SHIRLEY Jennings sends the cover of a New Zealand flying magazine, published the month before Brooks died, on which the gyroplane is said to be as easy to control as a large motor cycle.

“Take off is completed at 30mph in 65 yards with the wind and landing distance required is six yards.

“On a fuel consumption of about two-and-a-half gallons an hour the Mosquito will climb 750ft per minute and cruise at up to 80mph. The main structure is of alloy, with fibreglass tank, tail and fuselage.”

An order had been received from France, it added, with inquiries from South American farmers and the Bahrain police.

The Mosquito, adds Shirley, was subsequently developed into the Hornet by Cecil Golightly and Brian Lewsley, trading as Gyroflight in Ferryhill. They also operated a flying school at Acklington, Northumberland, where one of the instructors was Denis Lee, a young ATC cadet.

Cecil Golightly was a former RAF and Fleet Air Arm pilot who later ran a civil engineering company. He died about five years ago.

Brian Lewsley flew one of the tiny, open-cockpit machines across the Channel in 1970 – “no mean feat,” says Shirley – the adventure recorded in another photograph taken at a Calais airfield with the gendarmes looking boldly on.

“Un ancien pilote de la “Royal Air Force” traversa la detroit en autogiro,” says the caption. That’s probably something about magnificent men and flying machines, as well.

Thereafter, however, tragedy struck again. The partners had taken the renamed Hornet to the Munich Air Show when Brian was also killed – and, again, trying to loop the loop. It ended Cec Golightly’s flying days.

“There’d been two deaths, a second man chopped out of the air, and that was enough. My father took it quite badly,” says Andrew Golightly.

“They could fly gyrocopters in James Bond films but they did things differently there.”

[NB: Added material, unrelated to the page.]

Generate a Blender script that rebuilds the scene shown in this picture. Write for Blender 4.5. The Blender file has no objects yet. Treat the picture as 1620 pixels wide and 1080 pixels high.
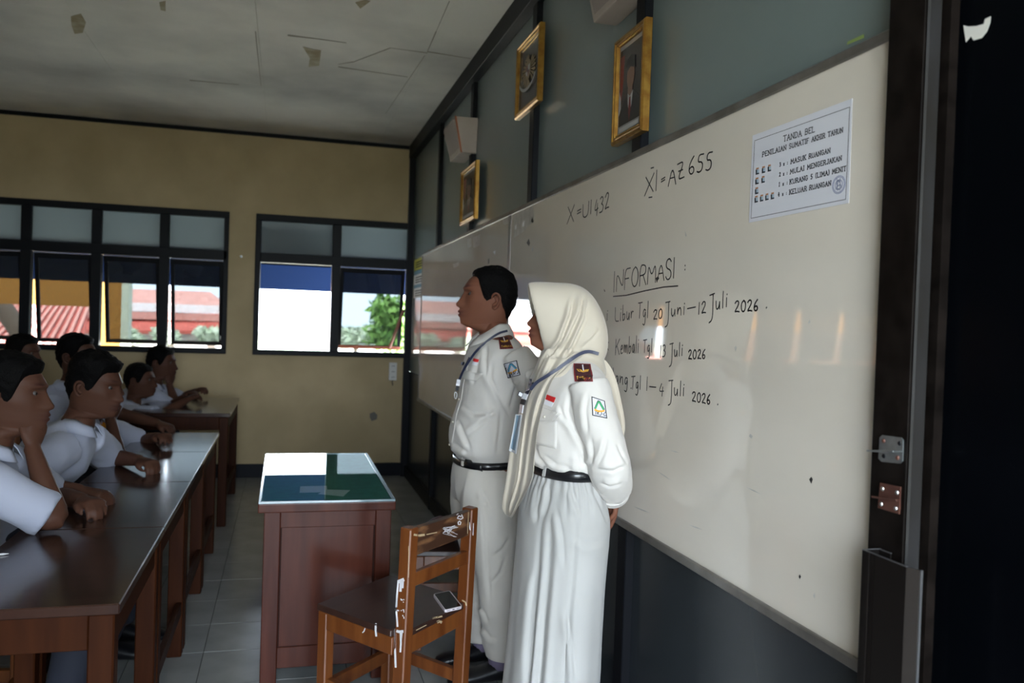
import bpy, bmesh, math, random
import numpy as np
from mathutils import Vector, Matrix, noise
from mathutils.bvhtree import BVHTree

SC = bpy.context.scene
COL = SC.collection
random.seed(7)

# ------------------------------------------------------------------ camera
F_PX, YAW, PITCH, ROLL = 1331.23, .2637, -.0175, .0336      # focal length in pixels of the 1620 x 1080 frame
CAM = np.array([-1.0933, 0.0, 1.3805])
def _basis():
    cy, sy, cp, sp = math.cos(YAW), math.sin(YAW), math.cos(PITCH), math.sin(PITCH)
    w = np.array([sy*cp, cy*cp, sp]); r = np.array([cy, -sy, 0.0]); u = np.cross(r, w)
    c, s = math.cos(ROLL), math.sin(ROLL)
    return c*r + s*u, -s*r + c*u, w
CR, CU, CW = _basis()
cam_data = bpy.data.cameras.new('camera'); cam = bpy.data.objects.new('camera', cam_data); COL.objects.link(cam)
M = Matrix.Identity(4)
for i in range(3):
    M[i][0] = CR[i]; M[i][1] = CU[i]; M[i][2] = -CW[i]; M[i][3] = CAM[i]
cam.matrix_world = M
cam_data.sensor_fit = 'HORIZONTAL'; cam_data.sensor_width = 22.3; cam_data.lens = F_PX/1620*22.3
cam_data.clip_start = .02; cam_data.clip_end = 300
cam_data.dof.use_dof = True; cam_data.dof.focus_distance = 2.35; cam_data.dof.aperture_fstop = 2.4
SC.camera = cam
def ray(x, y): return CW + CR*((x-810)/F_PX) - CU*((y-540)/F_PX)
def onx(x, y, X=0.0): d = ray(x, y); return CAM + d*((X-CAM[0])/d[0])
def ony(x, y, Y): d = ray(x, y); return CAM + d*((Y-CAM[1])/d[1])
def onz(x, y, Z=0.0): d = ray(x, y); return CAM + d*((Z-CAM[2])/d[2])
def atd(x, y, dep): return CAM + ray(x, y)*dep
def proj(P):
    d = np.asarray(P, float) - CAM; w = d @ CW
    return np.stack([810 + F_PX*(d @ CR)/w, 540 - F_PX*(d @ CU)/w], -1)

# ------------------------------------------------------------------ light
SC.view_settings.view_transform = 'Standard'; SC.view_settings.look = 'None'
SC.view_settings.exposure = 1.58; SC.view_settings.gamma = 1.0; SC.view_settings.use_curve_mapping = False
SKY = 9.0
wd = bpy.data.worlds.new('sky'); SC.world = wd; wd.use_nodes = True
bg = wd.node_tree.nodes['Background']; bg.inputs[0].default_value = (.76, .88, 1.0, 1); bg.inputs[1].default_value = SKY
sun_d = bpy.data.lights.new('sun', 'SUN'); sun = bpy.data.objects.new('sun', sun_d); COL.objects.link(sun)
sun_d.energy = 24; sun_d.angle = math.radians(2); sun_d.color = (1, .95, .86)
sun.rotation_euler = (math.radians(24), math.radians(-22), 0); sun.location = (0, 3, 12)
def portal(name, loc, rot, sx, sy):
    l = bpy.data.lights.new(name, 'AREA'); l.shape = 'RECTANGLE'; l.size = sx; l.size_y = sy
    l.cycles.is_portal = True
    o = bpy.data.objects.new(name, l); COL.objects.link(o); o.location = loc; o.rotation_euler = rot
portal('window_portal', (-4.4, 7.78, 1.675), (math.radians(-90), 0, 0), 6.9, 1.25)
portal('door_portal', (-.9, -.88, 1.24), (math.radians(90), 0, 0), 1.5, 2.48)

# ------------------------------------------------------------------ helpers
OFF = {}
def tag(o, label=None, cat=None, group=None, kind=None):
    if label: o['label'] = label
    if cat: o['category'] = cat
    if group: o['group'] = group
    if kind: o['kind'] = kind
    return o
def thing(name, label, cat, loc=(0, 0, 0), group=None):
    o = bpy.data.objects.new(name, None); COL.objects.link(o); o.empty_display_size = .1
    o.location = loc; OFF[o.name] = np.array(loc, float)
    return tag(o, label, cat, group)
def structure(name, loc=(0, 0, 0), label=None):
    o = bpy.data.objects.new(name, None); COL.objects.link(o); o.location = loc; OFF[o.name] = np.array(loc, float)
    return tag(o, label, None, None, 'structure')
def copy_tree(o, parent=None):
    c = o.copy(); COL.objects.link(c)
    if parent: c.parent = parent
    OFF[c.name] = OFF.get(o.name, np.zeros(3))
    for ch in o.children: copy_tree(ch, c)
    return c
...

Cec Golightly wasn’t quite finished, however. “It was the time of one of the Arab-Israeli wars and he had the idea of using the engine as a flying boat, got a speedboat hull, put a machine gun on the front and took it off to Hartlepool Marina for trials,” says Andrew.

“The Israelis were quite interested.

He managed to get it out of the water but steering the thing was the problem. After that he packed in.”

Shirley Jennings talks of “incredible global interest” in the machines back in the late Sixties and early Seventies.

“It makes a very moving story spanning the length of the country and, five decades later, it has come to light through a chance find in a cellar in Cornwall.”

She’d love to hear – brookland.gyroflight@yahoo.com – from anyone who knew or worked with any of them. The column can be contacted at the email address above.

THE former Brookland garage is now owned by Brian Cain, Consett lad originally. “There can only have been room for six or seven cars side-by- side, I don’t know how he went about building aircraft as well," says Brian.

Now he's considering returning the business to its original name.

"This just gets more incredible the more you hear about it. It's history; I'm proud to be part of it."